Prosecutors seeking life without parole for juveniles are now required to overcome a presumption against life without parole by proving beyond a reasonable doubt that a child’s rehabilitation is impossible, according to a recent Pennsylvania Supreme Court ruling.

Last week, the Pennsylvania court vacated the life-without-parole sentence of Qu’eed Batts, who was sentenced to die in prison for an offense when he was only 14 years old. In his case, the court unanimously ruled that prosecutors seeking life-without-parole sentences for children must prove beyond a reasonable doubt that a child could never be rehabilitated.

In 2012, the U.S. Supreme Court issued a historic ruling in Miller v. Alabama holding that mandatory life-without-parole sentences for all children 17 or younger convicted of homicide are unconstitutional, and that judges must consider a child’s “diminished culpability and heightened capacity for change.”  In 2016, the U.S. Supreme Court ruled in Montgomery v. Louisiana, that Miller applies retroactively to bar life-without-parole sentences for all but the rare juvenile who “exhibits such irretrievable depravity that rehabilitation is impossible.”

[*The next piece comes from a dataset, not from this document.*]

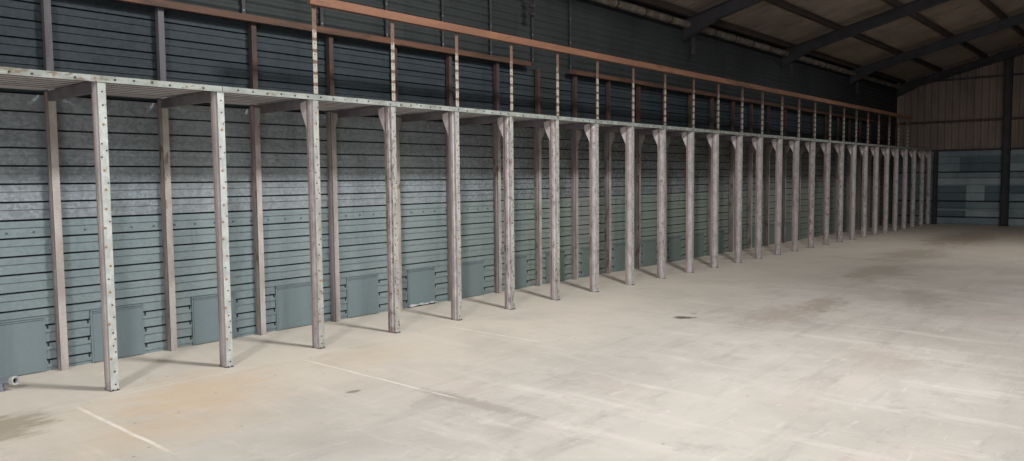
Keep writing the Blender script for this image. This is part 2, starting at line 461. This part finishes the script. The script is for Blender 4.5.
# pale jointed pipe along the eaves
ep = thing('eaves_pipe', (XN, 1.0, 4.45), 'pale jointed pipe running along the eaves above the racks', 'pipe')
x = 5.76 - .88*17; k = 0
xs_pipe = []
while x < XE-.9:
    if x > XN+.1: xs_pipe.append(x)
    x += .88
for x in xs_pipe:
    b = MB(); b.tube((x-XN, 0, 0), (x+.87-XN, 0, 0), .062, .072, M['gutter'], 16); b.build('pipe_section', ep, smooth=False)
for x in xs_pipe:
    b = MB(); b.tube((x-.035-XN, 0, 0), (x+.012-XN, 0, 0), .078, .078, M['collar'], 16); b.build('pipe_collar', ep)
# wall column of the far end
col = thing('end_column', (XE-.16, -2.02, 0), 'dark steel column standing against the far end wall', 'column')
b = MB(); H = rafter_z(-2.02)-.25
b.box(-.10, .10, -.10, -.085, 0, H, M['steel_dark']); b.box(-.10, .10, .085, .10, 0, H, M['steel_dark']); b.box(-.006, .006, -.085, .085, 0, H, M['steel_dark'])
b.build('shaft', col)
b = MB(); b.box(-.13, .13, -.14, .14, 0, .015, M['steel_dark']); b.build('base_plate', col)

ce = thing('corner_shade_post', (XE-.13, -.10, 0), 'dark post added for the shade at the end wall, just beyond the last rack frame', 'post')  # added dark part, stands in for the shade on the last frame
b = MB(); b.box(-.05,.05,-.06,-.05,0,2.32,M['steel_dark']); b.box(-.05,.05,.05,.06,0,2.32,M['steel_dark']); b.box(-.006,.006,-.05,.05,0,2.32,M['steel_dark']); b.build('shaft', ce)
b = MB(); b.box(-.08,.08,-.08,.08,0,.012,M['steel_dark']); b.build('base_plate', ce)
# ------------------------------------------------------------------ rack frames
XS = [-.016,.933,1.877,2.818,3.739,4.663,5.571,6.47,7.388,8.311,9.24,10.14,11.104,12.006,12.963,13.87,14.8,15.765,16.704,17.63,18.56,19.49,20.46,21.39,22.33,23.28,24.28,25.12]
W, D = .058, .116
TOPZ = 2.355
def post_mesh(z1, face, web, holes=True, seed=0, hz=.005):
    b = MB(); rnd = random.Random(seed)
    prof = [(0,.018),(0,0),(-W,0),(-W,.030),(-W-.008,.040),(-W-.008,.074),(-W,.086),(-W,D),(0,D),(0,D-.018)]
    mats = [face, face, web, web, web, web, M['rear_web'] if face is M['rear_face'] else M['web_lip'], face, face]
    b.strip(prof, -.003, 'z', hz, z1, face, mats)
    if holes:
        z = .05
        while z < z1-.04:
            r = rnd.random()
            xx = -.035+rnd.uniform(-.016,.016)
            b.disc((xx, -.0005, z), (0,-1,0), .0065 if r < .65 else .010, .003, M['hole'] if r < .65 else M['rustbolt'])
            if rnd.random() < .35: b.disc((-.012, -.0005, z+.05), (0,-1,0), .006, .003, M['hole'])
            z += rnd.choice((.07,.10,.145))
    return b
BY = 1.02                                           # front of rear posts
def make_frame(seed, gusset):
    f = thing('rack_frame', (0,0,0), 'x', 'rack frame', 'rack frames along the wall')
    post_mesh(TOPZ, M['face_dull'] if gusset else M['post_face'], M['web_pale'] if gusset else M['post_web'], True, seed).build('front_post', f)
    b = MB(); b.box(-W-.006, .004, -.008, D+.006, .0, .005, M['rear_dark'])
    b.disc((-.012,-.006,.006), (0,0,1), .006, .008, M['hole']); b.disc((-W+.012,-.006,.006), (0,0,1), .006, .008, M['hole'])
    b.build('foot_plate', f)
    b = post_mesh(2.36, M['rear_face'], M['rear_web'], False, hz=0); 
    b.v = [(x, y*.82+BY, z) for x, y, z in b.v]; rp = b.build('rear_post', f)
    b = MB(); prof = [(0,.016),(0,0),(-.055,0),(-.055,.06),(0,.06)]
    b.strip([(x, y+BY+.01) for x, y in prof], -.003, 'z', 2.36, 3.2, M['rusty'] if gusset else M['rear_dark']); b.build('rear_post_extension', f)
    b = MB(); b.strip([(-.02,2.285),(-W+.004,2.285),(-W+.004,2.362),(-.02,2.362)], .004, 'y', D-.005, BY+.01, M['beam'])
    b.build('crossbeam', f)
    if gusset:
        b = MB(); b.prism([(D-.004,2.35),(D+.085,2.33),(D+.085,2.27),(D-.004,2.09)], 'x', -W-.002, -W+.003, M['gusset']); tag(b.build('gusset', f), 'pale triangular gusset at the front post')
        b = MB(); b.prism([(BY+.002,2.35),(BY-.11,2.33),(BY-.11,2.27),(BY+.002,2.05)], 'x', -W-.002, -W+.003, M['rear_face']); tag(b.build('gusset', f), 'duller triangular gusset at the rear post')
    return f
plain_frame = make_frame(1, False); gus = [make_frame(11+s, True) for s in range(4)]
def frame_label(i):
    if i == 0: return 'grey rack frame nearest the camera, first in the row, without gussets'
    if i == 1: return 'grey rack frame second in the row from the near end, the last without gussets'
    if i == 2: return 'grey rack frame third in the row, under the near end of the orange-brown top rail'
    if i == len(XS)-1: return 'grey rack frame at the dark far end of the row, against the end wall'
    return 'gusseted grey rack frame standing %s in the row from the near end' % ORD[i]
used = set()
for i, x in enumerate(XS):
    src = plain_frame if i < 2 else gus[(i*7) % 4]
    if src.name in used: f = copy_tree(src)
    else: f = src; used.add(src.name)
    f.location = (x, 0, 0); f['label'] = frame_label(i)

# shelf deck of profiled sheet on the crossbeams
XD = -1.35
b = MB(); pts = []; y = .006
while y < .86:
    pts += [(y, 2.374), (y+.085, 2.374), (y+.088, 2.402), (y+.118, 2.402), (y+.121, 2.374)]; y += .125
b.strip(pts, .002, 'x', XD, 25.2, M['deck'], [M['deck_groove'] if i % 5 in (1, 2, 3) else M['deck'] for i in range(len(pts)-1)])
ends = [XD] + [x for q in XS for x in (q-W-.012, q+.010)]           # narrow back edge let in between the rear posts
for k in range(0, len(ends), 2):
    if k+1 < len(ends): b.box(ends[k], ends[k+1], .88, YW-.012, 2.374, 2.378, M['deck'])
tag(b.build('shelf_deck'), 'profiled metal shelf deck lying along the rack frames', 'shelf deck')
def shelf_rail(x0, x1, label):
    t = thing('shelf_rail', (x0, 0, 2.36), label, 'shelf rail', 'front rails of the shelf')
    b = MB(); b.strip([(.05,.034),(-.006,.034),(-.006,-.010)], -.004, 'x', 0, x1-x0, M['rail'])
    x = .14
    while x < x1-x0-.05:
        b.disc((x, -.0105, .013+random.uniform(-.006,.006)), (0,-1,0), .0085, .004, M['hole'] if random.random() < .75 else M['rustbolt']); x += .14
    b.build('angle_section', t)
    return t
shelf_rail(XD, .915, 'pale front rail of the shelf, piece at the near end over the first two frames')
shelf_rail(.92, 25.2, 'pale front rail of the shelf, long piece from second frame to the end wall')

# thin upper posts between the shelf and the top rail
proto = None
for i in range(2, 25):
    x = XS[i]
    h0, h1 = 2.406, 3.212
    if proto is None:
        b = MB(); b.strip([(0,.044),(0,0),(-.046,0)], -.004, 'z', 0, h1-h0, M['upper_post'])
        z = .05
        while z < h1-h0-.02: b.disc((-.024,-.0005,z), (0,-1,0), .006, .002, M['hole'], 6); z += .104
        o = proto = b.build('upper_post')
    else:
        o = proto.copy(); C.objects.link(o)
    o.location = (x, -.002, h0)
    tag(o, ('thin brown-and-white upper post above the third rack frame, under the top rail end' if i == 2 else
            'thin upper post with worn white bands above the %s rack frame' % ORD[i]), 'post', 'upper posts above the shelf')

def rail(name, x0, x1, y0, y1, z0, z1, m, label, group):
    b = MB(); b.box(x0, x1, y0, y1, z0, z1, m)
    return tag(b.build(name, bevel=.006), label, 'rail', group)
rail('top_rail', 1.78, 7.44, -.055, .0, 3.213, 3.295, M['timber'], 'orange-brown top rail on the upper posts, near length', 'top rails')
rail('top_rail', 7.45, 22.45, -.055, .0, 3.215, 3.30, M['timber'], 'orange-brown top rail on the upper posts, length running to the dark end', 'top rails')
rail('rear_rail', -1.3, 6.2, .965, 1.018, 3.195, 3.262, M['rear_timber'], 'dark brown rail along the wall above the shelf, near length', 'rear rails')
rail('rear_rail', 7.12, 22.4, .965, 1.018, 3.185, 3.25, M['rear_timber'], 'dark brown rail along the wall above the shelf, beyond the gap', 'rear rails')

# perforated struts climbing the wall above the rear rail
proto = None
SX = [(i, XS[i]) for i in range(2, 9)]
for i, x in SX:
    if proto is None:
        b = MB(); b.strip([(0,.03),(0,0),(-.04,0)], -.003, 'z', 0, 1.2, M['steel_dark'])
        for k in range(10): b.disc((-.02,-.0005,.06+.12*k), (0,-1,0), .010, .002, M['sheet_low'] if k % 3 == 0 else M['hole'], 6)
        o = proto = b.build('wall_strut')
    else:
        o = proto.copy(); C.objects.link(o)
    o.location = (x-.08, 1.085, 3.265)
    tag(o, 'dark perforated strut on the upper wall behind the %s rack frame' % ORD[i], 'strut', 'perforated struts on the upper wall')

# ------------------------------------------------------------------ hatch covers along the foot of the wall
def hatch(torn):
    h = thing('hatch_cover', (0,0,0), 'x', 'hatch cover', 'hatch covers along the wall foot')
    b = MB(); b.box(0, .43, YW-.022, YW-.012, .006, .458, M['hatch'])
    b.box(.0, .43, YW-.030, YW-.022, .446, .458, M['hatch'])
    b.build('panel', h, bevel=.004)
    b = MB()
    b.box(-.014, .0, YW-.016, YW+.004, .0, .47, M['hatch_edge']); b.box(.43, .444, YW-.016, YW+.004, .0, .47, M['hatch_edge'])
    b.box(-.014, .444, YW-.016, YW+.004, .462, .476, M['hatch_edge'])
    for s in (-.040, .458):
        for k in range(3): b.box(s, s+.012, YW-.012, YW+.003, .062+.15*k, .098+.15*k, M['slit'])
    b.build('flange', h)
    if torn:
        b = MB(); rr = random.Random(3); n = 16
        top = [.03+.008*math.sin(k*1.1)+rr.uniform(0,.01) for k in range(n+1)]
        vs = []; fs = []
        for k in range(n+1):
            x = -.02+.5*k/n
            vs += [(x, YW-.035-rr.uniform(0,.015), .008+rr.uniform(0,.015)), (x, YW-.028-rr.uniform(0,.012), top[k])]
        for k in range(n): fs.append((2*k,2*k+2,2*k+3,2*k+1))
        b.add(vs, fs, M['foil']); o = b.build('torn_lining', h)
        s = o.modifiers.new('s','SOLIDIFY'); s.thickness = .004
        tag(o, 'crumpled white torn strip along the bottom edge')
    return h
h0 = hatch(False); h4 = hatch(True); first = True
for k in range(-1, 18):
    if k == 4: h = h4
    elif first: h = h0; first = False
    else: h = copy_tree(h0)
    h.location = (.22+.925*k + (.105 if k == -1 else 0), 0, 0)
    h['label'] = ('flat grey hatch cover at the wall foot left of the first rack frame' if k == -1 else
                  'flat hatch cover with a crumpled white bottom edge, behind the fifth rack bay' if k == 4 else
                  'flat grey-green hatch cover at the wall foot between the %s and %s frames' % (ORD[k], ORD[k+1]))

# ------------------------------------------------------------------ galvanised tube lying at the left edge
E0 = Vector((-.535,.62,.078)); d = Vector((-.42,.90,-.10)).normalized()
t = thing('metal_tube', E0, 'galvanised metal tube end propped just above the floor by the left edge', 'tube')
b = MB(); b.tube((0,0,0), d*.44, .027, .027, M['galv_tube'], 18, False); b.build('tube_body', t, smooth=True)
b = MB()
u = d.orthogonal().normalized(); w = d.cross(u); vs = []; fs = []; n = 20
for r_, h_ in ((.027,.03),(.035,.03),(.035,-.004),(.022,-.004),(.022,.03)):
    for k in range(n):
        a = 2*math.pi*k/n; vs.append(d*h_+(u*math.cos(a)+w*math.sin(a))*r_)
for q in range(4):
    for k in range(n): fs.append((q*n+k, q*n+(k+1)%n, (q+1)*n+(k+1)%n, (q+1)*n+k))
b.add(vs, fs, M['foil']); b.build('end_collar', t)
b = MB(); b.disc(d*.028, d, .0225, .002, M['black'], 16); b.build('bore', t)
b = MB(); q = d*.13; b.tube((q.x,q.y,q.z), (q.x-.03,q.y-.07,-E0.z+.003), .016, .016, M['galv_tube'], 14); b.build('prop_leg', t)

# ------------------------------------------------------------------ light
def area(name, loc, target, sx, sy, e, col):
    L = bpy.data.lights.new(name, 'AREA'); L.shape = 'RECTANGLE'; L.size = sx; L.size_y = sy; L.energy = e; L.color = col
    o = bpy.data.objects.new(name, L); C.objects.link(o); o.location = loc
    o.rotation_euler = (Vector(target)-Vector(loc)).to_track_quat('-Z', 'Y').to_euler()
    return o
for (x0,x1,y0,y1), e in zip(LIGHTS, POWER):
    area('rooflight_aimed_lamp', ((x0+x1)/2, (y0+y1)/2, roofz((y0+y1)/2)-.30), ((x0+x1)/2-.6, .6, .8) if x0 < 15 else ((x0+x1)/2, (y0+y1)/2-.4, 0), 1.0, .7, e, (1,.99,.975))  # unseen lamps, mostly tilted off the roof plane to even out the floor light
area('doorway_daylight', (XN+.05, (DY0+DY1)/2, DZ/2), (8, -4, .3), DY1-DY0, DZ, 450, (1,.99,.98))
wd = bpy.data.worlds.new('sky'); S.world = wd; wd.use_nodes = True
bg = wd.node_tree.nodes['Background']; bg.inputs[0].default_value = (.75,.85,1,1); bg.inputs[1].default_value = 1.0

# ------------------------------------------------------------------ camera
cam = bpy.data.cameras.new('camera'); co = bpy.data.objects.new('camera', cam); C.objects.link(co)
f, yaw, pitch, roll = 772.337, math.radians(48.96100819), math.radians(-3.85123879), math.radians(-.55783867)
cam.sensor_fit = 'HORIZONTAL'; cam.sensor_width = 36; cam.lens = 36*f/1024; cam.clip_start = .05; cam.clip_end = 200
fw = Vector((math.sin(yaw)*math.cos(pitch), math.cos(yaw)*math.cos(pitch), math.sin(pitch)))
r = fw.cross(Vector((0,0,1))).normalized(); u = r.cross(fw)
r2 = r*math.cos(roll)+u*math.sin(roll); u2 = -r*math.sin(roll)+u*math.cos(roll)
co.matrix_world = Matrix(((r2.x,u2.x,-fw.x,-2.44354),(r2.y,u2.y,-fw.y,-6.15121),(r2.z,u2.z,-fw.z,1.6),(0,0,0,1)))
S.camera = co
vs_ = S.view_settings; vs_.view_transform = 'Standard'; vs_.look = 'None'; vs_.gamma = 1; vs_.use_curve_mapping = False; vs_.exposure = 0.0
S.cycles.use_denoising = True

“We conclude that a sentence of life in prison without the possibility of parole for Batts is disproportionate under Miller and Montgomery and thus violates the Eighth Amendment to the United States Constitution,” the justices wrote in the Pennsylvania court ruling.

Pennsylvania joins the growing consensus of state courts taking a realistic approach to constitutional sentences for children by requiring new sentences that provide a meaningful opportunity for release once the child has matured and rehabilitated. Pennsylvania has the highest number of juveniles serving life-without-parole sentences in the country.

The United States is the only country in the world where people are sentenced to die in prison for offenses committed as children. EJI believes that juvenile life-without-parole sentences are unconstitutional and is working to challenge death-in-prison sentences throughout the country.